(Scene script records)
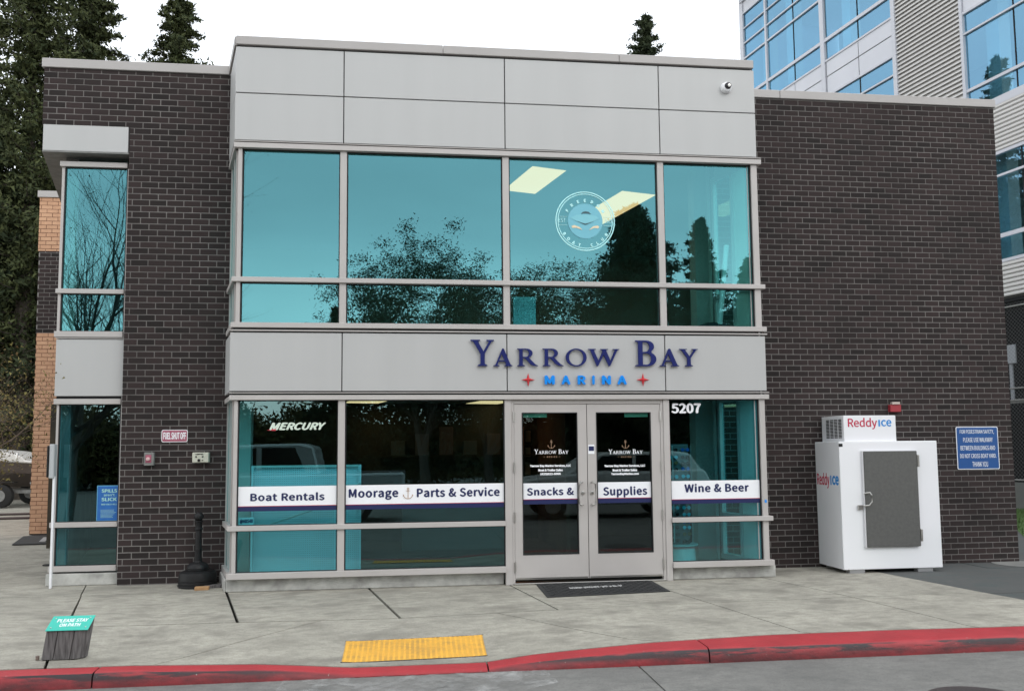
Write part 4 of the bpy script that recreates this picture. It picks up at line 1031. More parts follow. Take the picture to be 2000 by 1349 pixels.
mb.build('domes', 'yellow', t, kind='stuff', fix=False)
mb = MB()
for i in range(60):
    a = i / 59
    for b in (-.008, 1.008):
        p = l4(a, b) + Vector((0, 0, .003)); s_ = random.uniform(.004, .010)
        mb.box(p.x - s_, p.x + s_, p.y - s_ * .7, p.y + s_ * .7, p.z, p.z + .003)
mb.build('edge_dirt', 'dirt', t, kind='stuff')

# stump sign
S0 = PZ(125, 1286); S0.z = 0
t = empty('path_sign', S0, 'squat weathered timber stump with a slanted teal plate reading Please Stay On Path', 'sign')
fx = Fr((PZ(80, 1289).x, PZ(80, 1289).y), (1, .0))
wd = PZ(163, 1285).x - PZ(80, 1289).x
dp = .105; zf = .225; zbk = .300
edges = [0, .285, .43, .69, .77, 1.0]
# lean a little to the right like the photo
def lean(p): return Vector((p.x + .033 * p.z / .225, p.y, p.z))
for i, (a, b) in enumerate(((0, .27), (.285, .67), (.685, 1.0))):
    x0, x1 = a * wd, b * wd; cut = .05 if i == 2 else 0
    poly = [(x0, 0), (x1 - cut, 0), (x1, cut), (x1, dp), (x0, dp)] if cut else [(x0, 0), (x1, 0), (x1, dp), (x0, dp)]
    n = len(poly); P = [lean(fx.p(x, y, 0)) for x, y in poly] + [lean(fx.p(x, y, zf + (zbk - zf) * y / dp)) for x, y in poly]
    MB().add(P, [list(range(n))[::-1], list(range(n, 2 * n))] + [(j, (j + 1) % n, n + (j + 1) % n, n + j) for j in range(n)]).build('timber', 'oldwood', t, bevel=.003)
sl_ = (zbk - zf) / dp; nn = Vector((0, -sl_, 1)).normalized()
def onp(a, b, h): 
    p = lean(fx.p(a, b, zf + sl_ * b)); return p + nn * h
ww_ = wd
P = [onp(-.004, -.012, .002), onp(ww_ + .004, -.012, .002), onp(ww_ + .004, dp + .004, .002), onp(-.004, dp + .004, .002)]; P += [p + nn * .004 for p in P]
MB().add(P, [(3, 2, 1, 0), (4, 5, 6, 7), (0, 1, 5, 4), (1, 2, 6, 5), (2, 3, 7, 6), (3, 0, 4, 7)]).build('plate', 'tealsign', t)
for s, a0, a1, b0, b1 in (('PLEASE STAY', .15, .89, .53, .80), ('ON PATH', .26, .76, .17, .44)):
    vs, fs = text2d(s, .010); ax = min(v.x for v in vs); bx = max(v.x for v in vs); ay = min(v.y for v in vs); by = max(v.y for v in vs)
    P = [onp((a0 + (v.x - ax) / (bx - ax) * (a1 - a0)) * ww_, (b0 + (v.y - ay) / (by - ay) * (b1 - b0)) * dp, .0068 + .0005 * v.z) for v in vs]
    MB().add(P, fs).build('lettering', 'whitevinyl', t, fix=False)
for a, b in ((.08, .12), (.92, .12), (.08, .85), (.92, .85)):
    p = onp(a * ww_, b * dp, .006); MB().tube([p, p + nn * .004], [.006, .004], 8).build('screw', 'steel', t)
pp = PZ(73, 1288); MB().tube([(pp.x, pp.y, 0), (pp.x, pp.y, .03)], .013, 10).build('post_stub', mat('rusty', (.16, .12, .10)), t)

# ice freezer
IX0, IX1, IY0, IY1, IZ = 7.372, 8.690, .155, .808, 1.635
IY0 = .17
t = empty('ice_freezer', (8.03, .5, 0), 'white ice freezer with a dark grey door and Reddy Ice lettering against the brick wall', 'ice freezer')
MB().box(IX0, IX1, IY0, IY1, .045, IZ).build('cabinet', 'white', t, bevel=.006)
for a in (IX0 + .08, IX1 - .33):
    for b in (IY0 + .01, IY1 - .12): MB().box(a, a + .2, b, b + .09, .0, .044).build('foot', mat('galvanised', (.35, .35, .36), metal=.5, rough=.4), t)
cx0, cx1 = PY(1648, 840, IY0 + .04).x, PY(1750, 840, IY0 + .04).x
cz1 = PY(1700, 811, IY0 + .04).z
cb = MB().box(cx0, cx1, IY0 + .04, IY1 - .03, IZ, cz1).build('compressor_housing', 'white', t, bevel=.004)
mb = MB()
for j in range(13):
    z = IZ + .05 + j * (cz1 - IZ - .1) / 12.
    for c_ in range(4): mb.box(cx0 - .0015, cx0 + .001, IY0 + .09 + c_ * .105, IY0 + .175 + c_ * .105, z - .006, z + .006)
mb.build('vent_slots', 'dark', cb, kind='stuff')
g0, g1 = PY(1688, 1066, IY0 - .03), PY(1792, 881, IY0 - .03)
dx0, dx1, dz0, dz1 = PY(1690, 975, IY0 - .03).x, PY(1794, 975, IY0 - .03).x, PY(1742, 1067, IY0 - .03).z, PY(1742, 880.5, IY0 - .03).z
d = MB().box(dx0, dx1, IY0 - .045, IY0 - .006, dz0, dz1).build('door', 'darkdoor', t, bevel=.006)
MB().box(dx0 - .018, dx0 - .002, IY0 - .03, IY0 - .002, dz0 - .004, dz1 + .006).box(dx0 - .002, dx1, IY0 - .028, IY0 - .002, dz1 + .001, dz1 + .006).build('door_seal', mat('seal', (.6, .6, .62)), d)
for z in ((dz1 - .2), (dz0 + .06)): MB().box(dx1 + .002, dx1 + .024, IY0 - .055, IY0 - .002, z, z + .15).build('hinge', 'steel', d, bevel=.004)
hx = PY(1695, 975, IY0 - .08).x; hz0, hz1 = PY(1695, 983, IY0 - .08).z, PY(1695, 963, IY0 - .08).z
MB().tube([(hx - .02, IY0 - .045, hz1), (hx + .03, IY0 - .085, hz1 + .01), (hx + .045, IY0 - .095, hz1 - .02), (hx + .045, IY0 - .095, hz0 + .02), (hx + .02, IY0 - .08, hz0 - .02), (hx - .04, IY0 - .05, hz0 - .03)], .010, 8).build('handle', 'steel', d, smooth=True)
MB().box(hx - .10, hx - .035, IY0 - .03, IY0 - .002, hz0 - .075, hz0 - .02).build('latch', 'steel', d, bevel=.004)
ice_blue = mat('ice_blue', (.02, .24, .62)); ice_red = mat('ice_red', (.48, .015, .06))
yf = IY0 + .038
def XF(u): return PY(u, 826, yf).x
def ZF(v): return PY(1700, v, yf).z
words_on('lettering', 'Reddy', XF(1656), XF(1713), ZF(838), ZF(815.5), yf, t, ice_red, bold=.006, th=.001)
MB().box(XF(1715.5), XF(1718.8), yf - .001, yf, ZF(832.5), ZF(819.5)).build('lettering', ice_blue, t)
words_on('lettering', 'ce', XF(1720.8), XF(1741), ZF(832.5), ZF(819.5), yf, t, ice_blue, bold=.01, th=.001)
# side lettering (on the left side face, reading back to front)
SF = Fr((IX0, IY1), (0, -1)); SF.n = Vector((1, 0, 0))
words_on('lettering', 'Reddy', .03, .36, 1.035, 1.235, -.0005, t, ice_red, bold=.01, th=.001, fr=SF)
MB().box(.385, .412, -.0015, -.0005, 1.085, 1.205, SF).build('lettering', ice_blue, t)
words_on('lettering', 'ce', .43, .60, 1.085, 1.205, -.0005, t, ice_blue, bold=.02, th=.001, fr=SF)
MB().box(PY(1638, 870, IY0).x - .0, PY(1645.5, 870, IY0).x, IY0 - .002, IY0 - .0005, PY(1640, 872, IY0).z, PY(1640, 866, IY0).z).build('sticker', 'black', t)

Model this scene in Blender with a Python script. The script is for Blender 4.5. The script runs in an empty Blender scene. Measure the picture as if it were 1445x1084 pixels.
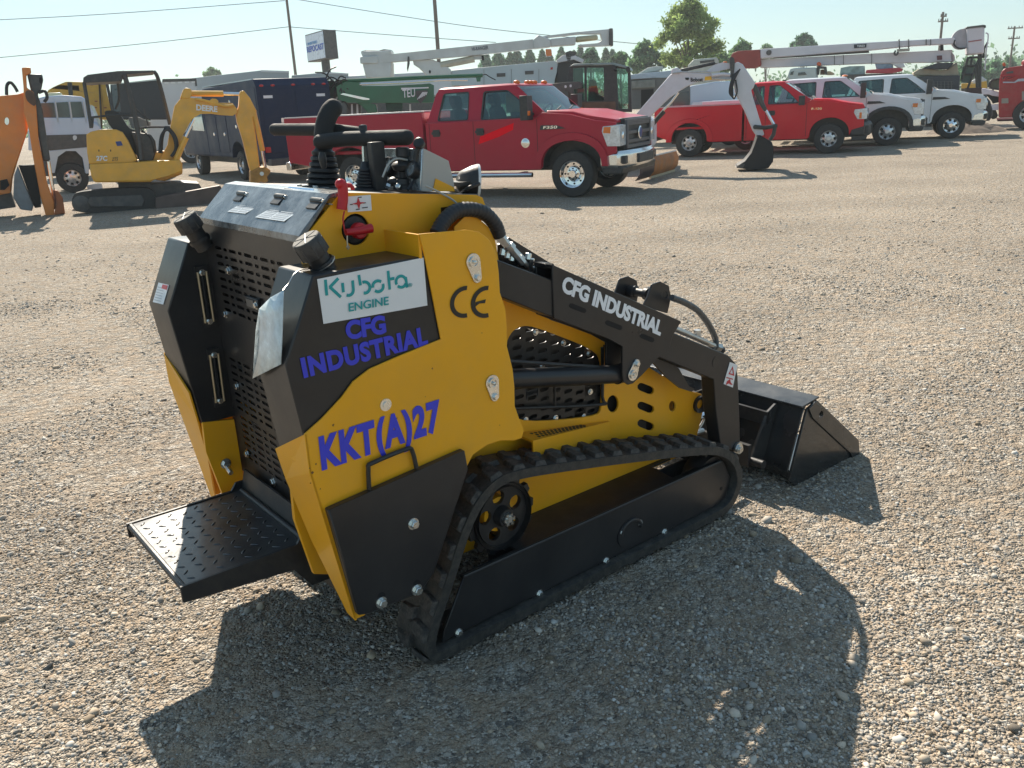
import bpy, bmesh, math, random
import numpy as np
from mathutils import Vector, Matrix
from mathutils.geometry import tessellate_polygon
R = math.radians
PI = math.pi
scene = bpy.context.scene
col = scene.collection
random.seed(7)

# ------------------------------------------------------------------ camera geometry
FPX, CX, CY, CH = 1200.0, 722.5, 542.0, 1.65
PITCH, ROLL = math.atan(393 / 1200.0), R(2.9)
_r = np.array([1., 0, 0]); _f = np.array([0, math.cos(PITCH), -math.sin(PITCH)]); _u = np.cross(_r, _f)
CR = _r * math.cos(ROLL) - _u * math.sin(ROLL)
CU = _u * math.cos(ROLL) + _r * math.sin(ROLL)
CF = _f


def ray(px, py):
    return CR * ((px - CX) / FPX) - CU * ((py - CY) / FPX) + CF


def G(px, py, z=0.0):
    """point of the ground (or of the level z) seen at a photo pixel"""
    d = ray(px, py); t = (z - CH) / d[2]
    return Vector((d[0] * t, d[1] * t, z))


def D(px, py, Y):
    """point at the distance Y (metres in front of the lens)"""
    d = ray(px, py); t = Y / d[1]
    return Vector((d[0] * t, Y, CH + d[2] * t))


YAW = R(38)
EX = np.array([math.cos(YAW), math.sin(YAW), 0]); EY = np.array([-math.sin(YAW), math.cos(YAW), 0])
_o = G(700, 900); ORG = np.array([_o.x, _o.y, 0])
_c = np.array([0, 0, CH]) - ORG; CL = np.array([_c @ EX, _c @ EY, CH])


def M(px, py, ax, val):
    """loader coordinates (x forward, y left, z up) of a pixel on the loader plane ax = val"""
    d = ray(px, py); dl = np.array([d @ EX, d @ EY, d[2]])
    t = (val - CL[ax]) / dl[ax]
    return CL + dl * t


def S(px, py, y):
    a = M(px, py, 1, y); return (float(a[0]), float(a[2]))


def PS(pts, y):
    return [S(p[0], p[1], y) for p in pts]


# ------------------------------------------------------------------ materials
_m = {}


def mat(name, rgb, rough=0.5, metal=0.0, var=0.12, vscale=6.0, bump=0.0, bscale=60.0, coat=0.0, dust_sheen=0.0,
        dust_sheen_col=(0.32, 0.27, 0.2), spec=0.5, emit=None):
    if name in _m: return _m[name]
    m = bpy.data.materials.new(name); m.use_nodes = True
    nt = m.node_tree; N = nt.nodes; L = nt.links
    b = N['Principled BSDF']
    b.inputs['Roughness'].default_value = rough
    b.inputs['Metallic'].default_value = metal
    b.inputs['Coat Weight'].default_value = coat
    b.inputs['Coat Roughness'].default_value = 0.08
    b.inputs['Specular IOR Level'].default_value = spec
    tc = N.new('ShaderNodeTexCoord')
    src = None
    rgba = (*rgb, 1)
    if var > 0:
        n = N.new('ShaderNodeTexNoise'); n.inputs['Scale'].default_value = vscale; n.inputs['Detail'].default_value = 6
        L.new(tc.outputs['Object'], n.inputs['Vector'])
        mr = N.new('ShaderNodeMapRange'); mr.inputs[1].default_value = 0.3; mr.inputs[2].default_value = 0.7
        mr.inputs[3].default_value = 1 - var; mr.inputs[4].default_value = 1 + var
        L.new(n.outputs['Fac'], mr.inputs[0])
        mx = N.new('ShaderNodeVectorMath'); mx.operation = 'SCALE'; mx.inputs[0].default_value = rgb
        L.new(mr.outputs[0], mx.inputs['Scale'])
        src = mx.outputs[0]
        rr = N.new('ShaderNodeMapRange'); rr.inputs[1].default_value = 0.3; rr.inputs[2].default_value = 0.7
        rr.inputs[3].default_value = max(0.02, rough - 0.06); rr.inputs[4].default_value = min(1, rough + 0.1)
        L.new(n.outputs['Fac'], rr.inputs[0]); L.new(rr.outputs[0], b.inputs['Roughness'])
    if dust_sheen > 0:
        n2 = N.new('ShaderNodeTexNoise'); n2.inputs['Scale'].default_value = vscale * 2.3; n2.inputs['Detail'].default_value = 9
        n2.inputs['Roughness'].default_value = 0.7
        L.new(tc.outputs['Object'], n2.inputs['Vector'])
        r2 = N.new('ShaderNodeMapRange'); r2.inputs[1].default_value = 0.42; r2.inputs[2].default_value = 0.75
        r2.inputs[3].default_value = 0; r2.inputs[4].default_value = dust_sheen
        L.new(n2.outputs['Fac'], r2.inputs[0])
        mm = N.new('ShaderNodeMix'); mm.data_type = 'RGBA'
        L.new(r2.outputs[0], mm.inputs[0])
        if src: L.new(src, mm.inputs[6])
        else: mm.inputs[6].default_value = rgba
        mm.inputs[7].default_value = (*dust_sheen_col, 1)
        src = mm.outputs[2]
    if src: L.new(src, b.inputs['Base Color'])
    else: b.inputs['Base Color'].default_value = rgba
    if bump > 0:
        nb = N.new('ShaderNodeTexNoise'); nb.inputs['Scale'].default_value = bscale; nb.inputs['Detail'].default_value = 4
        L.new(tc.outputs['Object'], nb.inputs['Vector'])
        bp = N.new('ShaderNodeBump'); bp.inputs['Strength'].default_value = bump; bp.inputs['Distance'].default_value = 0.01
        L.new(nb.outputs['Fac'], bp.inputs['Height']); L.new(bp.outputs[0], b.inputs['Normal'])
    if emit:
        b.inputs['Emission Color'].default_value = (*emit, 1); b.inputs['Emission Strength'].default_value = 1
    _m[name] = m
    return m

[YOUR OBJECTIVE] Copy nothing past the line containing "mb.build('edge_dirt', 'dirt', t, kind='stuff')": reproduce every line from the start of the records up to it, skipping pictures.

[WRITTEN RESPONSE]
Write part 4 of the bpy script that recreates this picture. It picks up at line 1031. More parts follow. Take the picture to be 2000 by 1349 pixels.
mb.build('domes', 'yellow', t, kind='stuff', fix=False)
mb = MB()
for i in range(60):
    a = i / 59
    for b in (-.008, 1.008):
        p = l4(a, b) + Vector((0, 0, .003)); s_ = random.uniform(.004, .010)
        mb.box(p.x - s_, p.x + s_, p.y - s_ * .7, p.y + s_ * .7, p.z, p.z + .003)
mb.build('edge_dirt', 'dirt', t, kind='stuff')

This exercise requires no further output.